Note also the lesson from advertising that repetition/exposure is the key to acceptance. Read up on the Overton Window.

It's imperative that we call ourselves anarchists if we want a stateless society. We need to grow up as a movement, quit pussyfooting around and just buckle down and accept the early negative associations if our movement is ever going to win at all. With time and effort, that will fade. Damn straight I'm an anarchist.

The Anarchist Flamethrower said...

Yeah, I agree Brad. As much as I respect Maravillosa and Allport personally, I'm not sure we can gain anything by re-branding ourselves with new nomenclature. All the ex-Communist Parties in Eastern Europe have re-branded themselves with new names too, but everybody knows who and what they are. Arthur Anderson, Inc., the accounting firm caught up in the Enron scandal, changed their name too, for all the good it did them.

The bad rap on anarchism comes from assassinations and terrorism perpetrated by anarchists in the late 19th and early 20th centuries. Some examples: Sacco & Vanzetti (bank robbery and murder), Joe Hill (ditto), the Haymarket bombing that killed seven Chicago cops, and President McKinley’s murder, just name a few. After all this, the anarchist movement was tainted permanently in the modern American political milieu as violence prone.

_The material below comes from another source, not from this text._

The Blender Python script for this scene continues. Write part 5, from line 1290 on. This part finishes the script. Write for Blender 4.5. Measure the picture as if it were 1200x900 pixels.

Not mentioned much if at all was the heroic actions of the CNT anarcho-syndicalist parties in the Spanish Civil War. They set up the most viable of polities (Catalonia and Aragon) in the Spanish Republic, and which were much freer than the Communist dominated areas or the chaotic areas dominated by the Social Democrats (Madrid). The CNT militias did well in the defense of their areas even against the better equipped and trained professional Nazi, Italian, and Franco-ist militaries. They'd have probably won too, if the Soviets hadn't cut off their military supplies at the request of the Spanish CP. Ironic that these instances of successful establishment of anarchist polities their vigorous defense are largely ignored in modern political history. Go figure.